GOA: Times Square shooting shows ‘gun-free zones’ are ineffective

Nearly two years after New York lawmakers banned firearms in Times Square to prevent gun violence in the bustling tourist hub, a 15-year-old accused of shooting and injuring a tourist while shoplifting last week is facing no additional charges for bringing a gun into a so-called “sensitive location.”

A judge ruled Tuesday to keep the teenager in jail as he awaits trial as an adult on several counts of attempted murder, criminal possession of a loaded firearm and assault with intent to cause injury with a weapon, according to court records.

But prosecutors did not charge him with criminal possession of a weapon in a sensitive location — the charge attached to breaking the new law. As of early November, only three people in the entire state faced a top charge of criminal possession of a firearm in a sensitive location, and none of those had been in Times Square, according to state data.
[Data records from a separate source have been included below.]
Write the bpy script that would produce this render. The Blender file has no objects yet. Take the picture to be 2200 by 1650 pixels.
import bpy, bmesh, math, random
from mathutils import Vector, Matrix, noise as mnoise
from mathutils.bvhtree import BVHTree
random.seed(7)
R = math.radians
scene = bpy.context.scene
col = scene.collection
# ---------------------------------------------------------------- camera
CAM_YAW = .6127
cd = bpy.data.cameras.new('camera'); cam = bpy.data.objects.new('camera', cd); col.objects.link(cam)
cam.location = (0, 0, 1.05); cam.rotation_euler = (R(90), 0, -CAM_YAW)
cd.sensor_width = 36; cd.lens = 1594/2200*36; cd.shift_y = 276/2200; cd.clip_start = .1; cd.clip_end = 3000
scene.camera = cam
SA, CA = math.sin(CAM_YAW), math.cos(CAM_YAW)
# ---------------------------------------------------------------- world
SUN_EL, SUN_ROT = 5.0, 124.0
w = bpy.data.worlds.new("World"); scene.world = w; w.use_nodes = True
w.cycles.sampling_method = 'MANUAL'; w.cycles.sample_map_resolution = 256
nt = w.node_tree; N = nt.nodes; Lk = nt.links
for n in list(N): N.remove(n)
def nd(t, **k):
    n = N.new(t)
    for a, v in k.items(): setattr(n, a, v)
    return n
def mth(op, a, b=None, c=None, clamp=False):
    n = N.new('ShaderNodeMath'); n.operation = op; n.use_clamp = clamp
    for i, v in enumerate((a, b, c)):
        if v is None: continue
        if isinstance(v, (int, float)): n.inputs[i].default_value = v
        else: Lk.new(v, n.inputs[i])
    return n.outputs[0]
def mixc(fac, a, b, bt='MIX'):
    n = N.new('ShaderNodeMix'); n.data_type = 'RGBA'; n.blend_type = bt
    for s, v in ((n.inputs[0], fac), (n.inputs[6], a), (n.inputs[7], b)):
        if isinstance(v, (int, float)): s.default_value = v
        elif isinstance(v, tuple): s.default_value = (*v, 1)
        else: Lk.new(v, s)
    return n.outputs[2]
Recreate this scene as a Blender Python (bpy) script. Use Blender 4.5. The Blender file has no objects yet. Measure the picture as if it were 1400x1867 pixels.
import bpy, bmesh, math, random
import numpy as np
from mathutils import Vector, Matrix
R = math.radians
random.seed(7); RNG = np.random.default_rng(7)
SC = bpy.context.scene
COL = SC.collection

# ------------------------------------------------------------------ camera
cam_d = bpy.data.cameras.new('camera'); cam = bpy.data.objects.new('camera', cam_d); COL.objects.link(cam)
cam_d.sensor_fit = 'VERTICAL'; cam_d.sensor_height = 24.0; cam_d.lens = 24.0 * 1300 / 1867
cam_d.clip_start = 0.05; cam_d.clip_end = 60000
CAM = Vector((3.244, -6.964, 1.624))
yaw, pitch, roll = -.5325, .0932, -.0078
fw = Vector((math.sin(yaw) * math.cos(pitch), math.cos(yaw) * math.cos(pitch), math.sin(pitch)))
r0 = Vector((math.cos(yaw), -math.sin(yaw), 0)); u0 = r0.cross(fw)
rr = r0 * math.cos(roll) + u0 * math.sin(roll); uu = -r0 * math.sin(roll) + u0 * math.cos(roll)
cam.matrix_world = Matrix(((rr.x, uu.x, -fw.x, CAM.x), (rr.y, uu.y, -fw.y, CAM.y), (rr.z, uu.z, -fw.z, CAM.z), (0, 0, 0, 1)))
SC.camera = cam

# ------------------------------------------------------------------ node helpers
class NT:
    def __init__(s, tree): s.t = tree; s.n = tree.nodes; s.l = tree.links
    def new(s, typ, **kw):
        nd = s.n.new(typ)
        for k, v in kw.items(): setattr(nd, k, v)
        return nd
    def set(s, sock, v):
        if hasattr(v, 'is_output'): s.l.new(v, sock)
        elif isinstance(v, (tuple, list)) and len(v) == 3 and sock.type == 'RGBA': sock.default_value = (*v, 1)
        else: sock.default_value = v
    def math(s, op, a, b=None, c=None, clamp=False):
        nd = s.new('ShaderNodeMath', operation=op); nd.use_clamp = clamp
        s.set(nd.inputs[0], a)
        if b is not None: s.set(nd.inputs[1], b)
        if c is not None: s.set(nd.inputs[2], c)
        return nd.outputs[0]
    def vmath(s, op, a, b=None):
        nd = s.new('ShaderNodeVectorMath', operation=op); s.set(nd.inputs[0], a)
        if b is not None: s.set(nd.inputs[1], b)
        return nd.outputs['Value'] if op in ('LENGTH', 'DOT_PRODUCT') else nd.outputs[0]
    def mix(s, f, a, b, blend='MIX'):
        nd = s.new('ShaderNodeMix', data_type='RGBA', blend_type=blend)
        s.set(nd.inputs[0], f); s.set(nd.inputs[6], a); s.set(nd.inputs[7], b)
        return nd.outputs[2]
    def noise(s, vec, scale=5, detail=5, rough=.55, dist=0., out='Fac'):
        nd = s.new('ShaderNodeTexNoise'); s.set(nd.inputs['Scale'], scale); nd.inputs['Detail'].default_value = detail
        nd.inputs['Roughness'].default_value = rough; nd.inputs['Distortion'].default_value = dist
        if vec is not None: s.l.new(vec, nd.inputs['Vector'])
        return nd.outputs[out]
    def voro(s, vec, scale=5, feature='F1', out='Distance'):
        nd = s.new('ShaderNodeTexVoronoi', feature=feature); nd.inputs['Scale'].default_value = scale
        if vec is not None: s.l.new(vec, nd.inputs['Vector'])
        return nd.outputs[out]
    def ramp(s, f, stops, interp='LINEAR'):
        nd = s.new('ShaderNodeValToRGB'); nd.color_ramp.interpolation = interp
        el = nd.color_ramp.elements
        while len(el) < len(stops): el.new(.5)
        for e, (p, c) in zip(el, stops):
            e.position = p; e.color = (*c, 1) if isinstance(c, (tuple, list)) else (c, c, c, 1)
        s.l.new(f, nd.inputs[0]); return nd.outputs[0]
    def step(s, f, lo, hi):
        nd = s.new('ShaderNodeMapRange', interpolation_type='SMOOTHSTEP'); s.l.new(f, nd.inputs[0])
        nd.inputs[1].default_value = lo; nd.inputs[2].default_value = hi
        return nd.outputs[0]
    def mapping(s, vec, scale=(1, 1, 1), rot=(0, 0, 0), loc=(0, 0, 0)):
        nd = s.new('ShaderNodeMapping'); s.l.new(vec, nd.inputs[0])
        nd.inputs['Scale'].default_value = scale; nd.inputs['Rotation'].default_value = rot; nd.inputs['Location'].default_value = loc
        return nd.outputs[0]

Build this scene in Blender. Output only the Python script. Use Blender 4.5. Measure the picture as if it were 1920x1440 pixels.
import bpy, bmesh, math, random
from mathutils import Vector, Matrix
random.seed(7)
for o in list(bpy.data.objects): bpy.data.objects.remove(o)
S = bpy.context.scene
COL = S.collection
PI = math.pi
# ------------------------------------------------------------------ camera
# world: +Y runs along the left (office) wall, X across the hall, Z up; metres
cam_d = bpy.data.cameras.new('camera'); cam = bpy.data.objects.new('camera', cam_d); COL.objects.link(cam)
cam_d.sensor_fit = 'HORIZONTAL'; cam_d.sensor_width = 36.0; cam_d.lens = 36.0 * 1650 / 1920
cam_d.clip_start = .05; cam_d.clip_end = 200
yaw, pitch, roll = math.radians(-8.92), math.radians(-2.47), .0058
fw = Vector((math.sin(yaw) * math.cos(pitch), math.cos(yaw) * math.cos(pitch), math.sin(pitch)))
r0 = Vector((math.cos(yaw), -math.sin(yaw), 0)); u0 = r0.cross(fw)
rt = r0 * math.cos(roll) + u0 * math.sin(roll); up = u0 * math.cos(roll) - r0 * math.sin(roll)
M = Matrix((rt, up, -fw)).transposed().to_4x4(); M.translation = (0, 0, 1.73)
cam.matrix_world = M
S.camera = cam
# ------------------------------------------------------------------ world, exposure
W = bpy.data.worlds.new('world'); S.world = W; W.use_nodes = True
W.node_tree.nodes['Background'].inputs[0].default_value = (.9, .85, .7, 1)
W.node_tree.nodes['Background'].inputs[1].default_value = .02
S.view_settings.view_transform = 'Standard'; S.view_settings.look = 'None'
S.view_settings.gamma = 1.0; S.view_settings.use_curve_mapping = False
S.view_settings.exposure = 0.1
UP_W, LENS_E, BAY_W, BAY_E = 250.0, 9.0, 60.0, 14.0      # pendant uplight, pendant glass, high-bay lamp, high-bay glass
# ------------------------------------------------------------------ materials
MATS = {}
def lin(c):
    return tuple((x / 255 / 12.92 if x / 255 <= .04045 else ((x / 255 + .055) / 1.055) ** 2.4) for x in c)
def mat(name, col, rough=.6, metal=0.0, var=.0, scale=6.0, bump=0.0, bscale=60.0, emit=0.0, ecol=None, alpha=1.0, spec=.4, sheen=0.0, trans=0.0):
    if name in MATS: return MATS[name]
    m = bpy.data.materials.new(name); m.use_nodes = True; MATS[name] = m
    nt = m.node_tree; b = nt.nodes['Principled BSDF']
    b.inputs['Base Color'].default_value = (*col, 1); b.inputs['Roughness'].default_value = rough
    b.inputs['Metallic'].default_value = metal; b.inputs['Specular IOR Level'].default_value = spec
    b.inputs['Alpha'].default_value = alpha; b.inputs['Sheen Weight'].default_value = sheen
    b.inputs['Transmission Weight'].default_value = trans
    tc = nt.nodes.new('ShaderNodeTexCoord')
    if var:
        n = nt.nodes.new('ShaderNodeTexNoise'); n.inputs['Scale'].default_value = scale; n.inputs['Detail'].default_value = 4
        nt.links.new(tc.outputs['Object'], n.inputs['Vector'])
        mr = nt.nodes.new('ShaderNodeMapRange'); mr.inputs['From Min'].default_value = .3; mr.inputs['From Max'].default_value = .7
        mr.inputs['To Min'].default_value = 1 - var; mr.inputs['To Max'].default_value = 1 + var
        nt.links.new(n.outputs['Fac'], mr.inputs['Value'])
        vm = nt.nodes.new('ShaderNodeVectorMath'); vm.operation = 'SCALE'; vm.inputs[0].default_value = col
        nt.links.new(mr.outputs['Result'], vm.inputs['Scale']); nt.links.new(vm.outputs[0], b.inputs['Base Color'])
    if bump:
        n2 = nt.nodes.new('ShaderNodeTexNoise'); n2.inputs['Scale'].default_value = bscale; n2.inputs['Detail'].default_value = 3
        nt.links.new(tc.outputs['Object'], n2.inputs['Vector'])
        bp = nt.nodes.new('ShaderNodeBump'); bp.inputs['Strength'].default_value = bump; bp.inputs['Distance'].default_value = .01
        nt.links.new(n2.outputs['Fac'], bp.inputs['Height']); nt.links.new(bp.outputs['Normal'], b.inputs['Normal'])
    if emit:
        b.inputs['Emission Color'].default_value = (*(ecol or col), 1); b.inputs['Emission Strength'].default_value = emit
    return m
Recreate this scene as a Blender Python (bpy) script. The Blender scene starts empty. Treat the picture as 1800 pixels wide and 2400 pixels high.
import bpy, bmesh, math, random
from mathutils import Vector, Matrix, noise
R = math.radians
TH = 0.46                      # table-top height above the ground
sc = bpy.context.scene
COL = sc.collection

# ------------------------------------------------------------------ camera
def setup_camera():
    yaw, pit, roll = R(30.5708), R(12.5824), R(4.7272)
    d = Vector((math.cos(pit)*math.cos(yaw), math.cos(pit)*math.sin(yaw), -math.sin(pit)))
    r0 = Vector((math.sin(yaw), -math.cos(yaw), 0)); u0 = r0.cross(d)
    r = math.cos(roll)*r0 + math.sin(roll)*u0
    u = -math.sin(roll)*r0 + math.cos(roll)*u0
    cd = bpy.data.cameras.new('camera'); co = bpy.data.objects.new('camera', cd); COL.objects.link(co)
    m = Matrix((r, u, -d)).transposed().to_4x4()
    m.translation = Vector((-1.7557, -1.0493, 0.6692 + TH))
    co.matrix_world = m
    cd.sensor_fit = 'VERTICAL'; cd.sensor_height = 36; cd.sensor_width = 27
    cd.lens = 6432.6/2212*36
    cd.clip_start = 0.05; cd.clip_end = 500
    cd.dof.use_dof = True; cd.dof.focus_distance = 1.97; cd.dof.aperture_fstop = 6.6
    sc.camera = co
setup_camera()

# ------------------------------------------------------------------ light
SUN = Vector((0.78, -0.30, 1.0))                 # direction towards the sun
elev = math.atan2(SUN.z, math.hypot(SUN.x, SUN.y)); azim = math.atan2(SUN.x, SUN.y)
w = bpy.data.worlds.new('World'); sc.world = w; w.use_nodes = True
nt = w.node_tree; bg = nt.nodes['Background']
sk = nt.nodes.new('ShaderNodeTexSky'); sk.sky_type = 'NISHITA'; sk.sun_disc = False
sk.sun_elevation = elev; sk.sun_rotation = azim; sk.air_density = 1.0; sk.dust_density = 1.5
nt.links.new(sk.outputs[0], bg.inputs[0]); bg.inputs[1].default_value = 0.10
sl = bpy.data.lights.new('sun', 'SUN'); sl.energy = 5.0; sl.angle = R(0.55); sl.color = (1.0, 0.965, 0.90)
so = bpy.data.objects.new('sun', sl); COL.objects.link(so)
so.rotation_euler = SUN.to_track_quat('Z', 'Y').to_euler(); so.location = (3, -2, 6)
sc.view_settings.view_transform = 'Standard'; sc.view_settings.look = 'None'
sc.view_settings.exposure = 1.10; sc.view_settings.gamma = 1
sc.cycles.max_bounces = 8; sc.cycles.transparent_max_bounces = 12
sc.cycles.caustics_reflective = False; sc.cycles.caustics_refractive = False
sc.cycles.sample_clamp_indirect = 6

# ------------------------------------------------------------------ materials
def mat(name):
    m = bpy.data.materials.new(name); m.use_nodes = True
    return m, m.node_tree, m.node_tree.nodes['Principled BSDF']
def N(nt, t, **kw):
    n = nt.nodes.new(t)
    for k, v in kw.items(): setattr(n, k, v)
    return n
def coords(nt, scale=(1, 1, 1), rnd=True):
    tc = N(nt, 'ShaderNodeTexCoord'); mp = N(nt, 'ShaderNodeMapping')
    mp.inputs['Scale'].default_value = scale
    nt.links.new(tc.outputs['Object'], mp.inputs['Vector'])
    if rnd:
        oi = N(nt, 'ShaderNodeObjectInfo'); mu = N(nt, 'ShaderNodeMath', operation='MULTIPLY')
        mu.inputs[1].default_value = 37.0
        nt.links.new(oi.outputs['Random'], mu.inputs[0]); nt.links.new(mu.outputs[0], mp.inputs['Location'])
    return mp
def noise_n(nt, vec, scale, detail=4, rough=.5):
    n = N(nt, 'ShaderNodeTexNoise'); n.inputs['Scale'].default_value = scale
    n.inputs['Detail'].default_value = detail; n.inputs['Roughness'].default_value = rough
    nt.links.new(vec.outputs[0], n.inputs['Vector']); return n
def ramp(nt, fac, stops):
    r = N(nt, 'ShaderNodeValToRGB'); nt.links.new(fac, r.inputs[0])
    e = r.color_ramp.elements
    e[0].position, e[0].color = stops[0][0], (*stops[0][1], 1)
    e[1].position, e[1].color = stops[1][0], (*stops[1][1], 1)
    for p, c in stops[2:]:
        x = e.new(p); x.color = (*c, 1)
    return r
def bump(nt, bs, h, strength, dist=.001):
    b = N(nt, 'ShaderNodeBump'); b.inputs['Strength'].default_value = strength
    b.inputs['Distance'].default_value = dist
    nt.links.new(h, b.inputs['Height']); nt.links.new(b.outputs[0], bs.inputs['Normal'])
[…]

At least one other person accused of opening fire in Times Square since the law took effect in September 2022 was also not charged with violating the new law.

While advocates for the law maintain it is a needed deterrent in high-traffic areas, critics say the fact that prosecutors aren’t using it when someone is accused of shooting a gun in Times Square shows the law’s effectiveness is limited.

“Imaginary lines don’t stop criminals from breaking the law,” said Luis Valdes, a national spokesperson for Gun Owners of America, a nonprofit group that has challenged New York’s gun laws in court.

Valdes, a former law enforcement officer, said prosecutors already have the tools they need to charge the defendant in this case with other felonies, including attempted murder, so they don’t need an extra charge for bringing a firearm into a gun-free zone. He called New York’s gun-free zones law “useless.”